Here's how the Shake Alert earthquake notification system is being revamped
Here's how the Shake Alert earthquake notification system is being revamped 02:02

SACRAMENTO — New technology is being unveiled that can help give people more time to move to safety when a strong earthquake strikes.

The My Shake app can send out a Shake Alert before the strong shaking begins, and now, the data behind those warnings is getting a lot more accurate.

When an earthquake hits California, the app is designed to instantly send out a warning to give people up to several seconds to take cover before the strong seismic waves hit.

Robert de Groot with the U.S. Geological Survey said the Shake Alert system has been active since 2019.
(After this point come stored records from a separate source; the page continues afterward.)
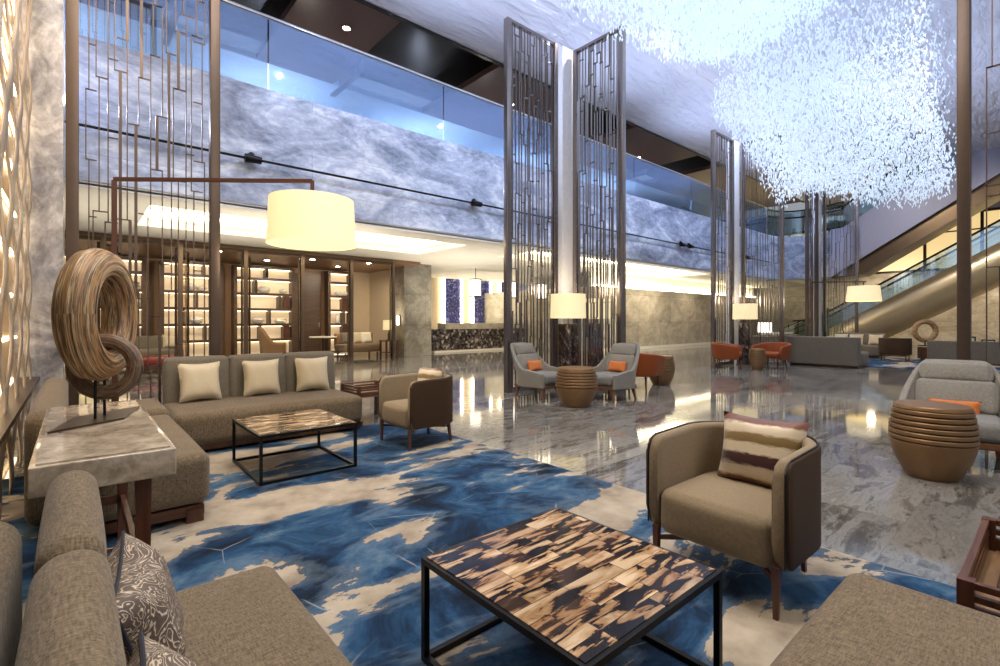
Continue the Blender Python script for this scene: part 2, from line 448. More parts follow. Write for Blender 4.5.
def m_glass(name, tint, gl, amt, rough=.02):
    t = NT(name); a = t.n('BsdfTransparent'); a.inputs[0].default_value = (*tint, 1)
    b = t.n('BsdfGlossy'); b.inputs[0].default_value = (*gl, 1); b.inputs['Roughness'].default_value = rough
    m = t.n('MixShader'); m.inputs[0].default_value = amt
    t.l(a.outputs[0], m.inputs[1]); t.l(b.outputs[0], m.inputs[2]); t.l(m.outputs[0], t.out.inputs[0])
m_glass('blue glass', (.68, .82, .96), (.58, .74, .98), .34)
m_glass('green glass', (.62, .80, .78), (.8, .9, .9), .25)
m_glass('clear glass', (.80, .88, .93), (.75, .85, .95), .16)
m_glass('bronze glass', (.86, .78, .68), (.9, .85, .8), .10)
glow('lamp shade', (1.0, .78, .36), .44, (.8, .75, .6))
glow('cove light', (1.0, .86, .58), 9.0)
glow('cool cove', (.85, .9, 1.0), 3.0)
glow('downlight', (1.0, .95, .85), 30)
glow('niche light', (1.0, .72, .42), .15, (.80, .68, .52))
glow('niche strip', (1.0, .80, .52), 4.5, (.8, .7, .5))
flat('pillar stone', (.86, .86, .90), .3)
flat('screen bronze', (.115, .082, .065), .36, .55)
glow('warm wall light', (1.0, .72, .32), .55, (.7, .6, .45))
glow('lantern', (1.0, .92, .75), 1.6)
glow('crystal glow', (.74, .87, 1.0), .22, (.80, .88, .97))
MATS['crystal glow'].cycles.emission_sampling = 'NONE'
# ------------------------------------------------------------------ camera: standing at the origin, level, looking to the far right corner
cd = bpy.data.cameras.new('camera'); cam = bpy.data.objects.new('camera', cd); COL.objects.link(cam)
cam.location = (0, 0, 1.25); cam.rotation_euler = (PI/2, 0, R(-40.94))
cd.sensor_width = 36; cd.lens = 17.64; cd.shift_y = -.012; cd.clip_start = .03; cd.clip_end = 200
SC.camera = cam

# ------------------------------------------------------------------ shell
b = MB(); b.box((14, 6, -.05), (46, 30, .1)); struct('floor', b, 'floor marble')
b = MB(); b.box((14, .7, 7.83), (46, 17.3, .2)); struct('ceiling', b, 'ceiling plaster')
ZS = 3.3    # underside of the balcony
b = MB()
for (x0, x1, y0, y1) in ((-6, 1, 9.45, 21), (1, 8, 9.45, 10.6), (1, 8, 13, 21), (8, 10.2, 9.45, 21), (10.2, 21, 9.45, 10.2), (10.2, 21, 11.9, 21), (21, 34, 9.45, 21)):
    b.box(((x0+x1)/2, (y0+y1)/2, ZS+.1), (x1-x0, y1-y0, .2))
for (x0, x1, y0, y1) in ((1, 8, 10.6, 13), (10.2, 21, 10.2, 11.9)):
    b.box(((x0+x1)/2, (y0+y1)/2, ZS+.5), (x1-x0, y1-y0, .1))
    for s in (0, 1):
        b.box(((x0, x1)[s], (y0+y1)/2, ZS+.32), (.06, y1-y0, .3)); b.box(((x0+x1)/2, (y0, y1)[s], ZS+.32), (x1-x0, .06, .3))
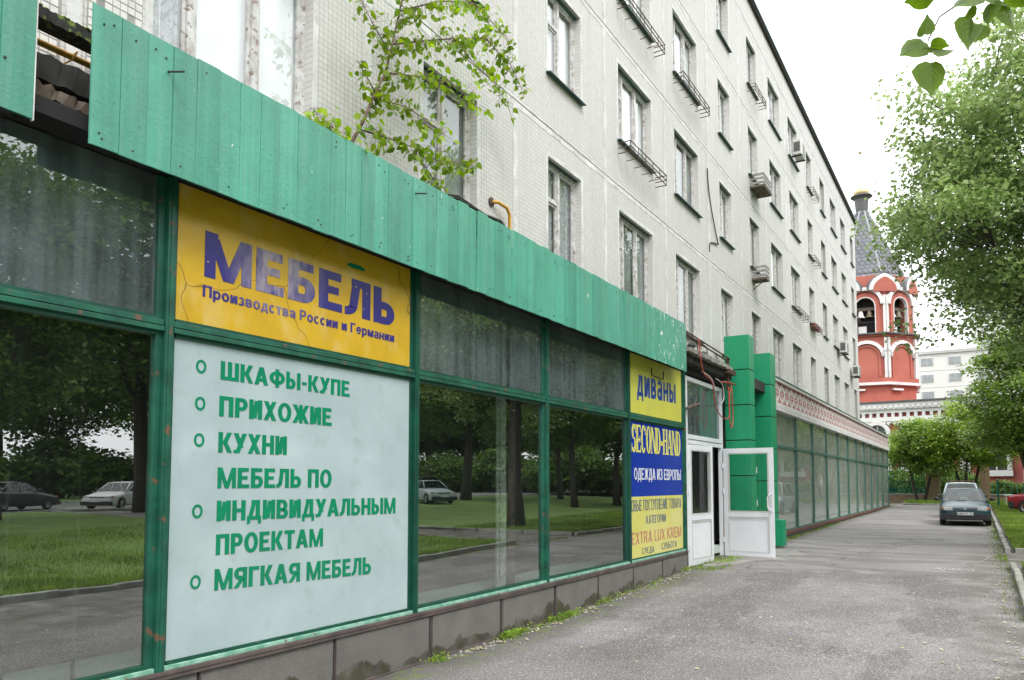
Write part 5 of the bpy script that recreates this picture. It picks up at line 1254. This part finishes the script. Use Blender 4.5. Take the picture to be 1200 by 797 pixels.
for q in range(12): onwall(MB().add([(7.5+q*1.5, -1.02+.04, cz(469)+.03), (7.58+q*1.5, -1.02+.04, cz(469)+.03), (7.58+q*1.5, -4.5+.02, cz(446)+.06), (7.5+q*1.5, -4.5+.02, cz(446)+.06)], [(0, 1, 2, 3)])).build('roof_seam', m_darkgrey, ch) if q % 2 == 0 else None
tr2 = thing('church_turret', 'red and white church turret glimpsed between the leaves at the right', 'turret', (16, 92, .5))
MB().box(12.8, 95, .4, 16.6, 99, 17.0).build('wall', m_brick, tr2); MB().box(12.6, 94.8, 15.4, 16.8, 99.2, 16.2).build('cornice', m_limew, tr2)
for x in (13.0, 15.8): MB().box(x, 94.75, .4, x+.7, 94.999, 15.4).build('pilaster', m_limew, tr2)
MB().box(14.2, 94.9, 12.4, 15.4, 94.999, 14.6).build('niche', simple('orange_panel', (.42,.14,.05), None, 2, .8), tr2)
MB().prism([(12.4, 17), (17, 17), (14.7, 21)], 'y', 94.8, 99.2).build('roof', m_slate, tr2)

for k in range(9):
    c = copy_tree(sh0); x, y = -8+k*1.5+.4*(k % 2), 65.5+(k*3 % 2); c.location = (x, y, G(x, y)); c.rotation_euler = (0, 0, k*1.3); c.scale = (.55, .55, .62); c['group'] = 'dark bushes behind the railings'; c['label'] = 'dark bush in the church yard behind the green railings'
for k in range(6):
    c = copy_tree(sh0); x, y = 6.8+k*1.9, 66; c.location = (x, y, G(x, y)); c.rotation_euler = (0, 0, k*1.3); c.scale = (.45, .45, .40); c['group'] = 'dark bushes behind the railings'; c['label'] = 'dark bush in the church yard behind the green railings'
# brick fence with green railings
m_fbrick = MT('yellow_fence_brick').geo(); q = m_fbrick.sepz(); cv = m_fbrick.n('ShaderNodeCombineXYZ'); m_fbrick.l(q[0], cv.inputs[0]); m_fbrick.l(q[2], cv.inputs[1])
b = m_fbrick.n('ShaderNodeTexBrick'); b.inputs['Scale'].default_value = 1; b.inputs['Brick Width'].default_value = .26; b.inputs['Row Height'].default_value = .08; b.inputs['Mortar Size'].default_value = .008
b.inputs['Color1'].default_value = (.36,.24,.14,1); b.inputs['Color2'].default_value = (.26,.15,.09,1); b.inputs['Mortar'].default_value = (.38,.34,.28,1); m_fbrick.l(cv.outputs[0], b.inputs['Vector'])
m_fbrick.col(b.outputs[0]).rough(.9); m_fbrick = m_fbrick.m
m_rail = simple('railing_green', (.01,.16,.10), (.01,.12,.08), 3, .5); m_railcap = simple('pale_cap', (.42,.50,.48), None, 2, .7)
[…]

"We know that this tool does work and it has a lot of potential for everyone in California," he said.

The Shake Alert system previously relied on a network of ground-based seismometers, but now, it's also using GPS sensors. Those can measure the strength of the quake from space-based satellites.

"Instead of measuring how fast the ground is moving, [which] is what the seismometers do, we are now measuring how far they moved up, down, sideways," de Groot said. "And what that translates into, potentially, is getting alerts to people faster."

De Groot said that the new data can more accurately determine the magnitude of larger earthquakes like the Loma Prieta quake that struck San Francisco in 1989.

"We need that extra information to give us a more accurate and potentially faster characterization of how big that earthquake is getting," he said.

The early warning also provides time to automatically stop trains, open doors at fire stations and shut down pipelines—actions that can help save lives.

"The farther you're away, the more warning time you'll get," de Groot said. "Even a couple seconds matters."

The Shake Alert system also covers Oregon and Washington State.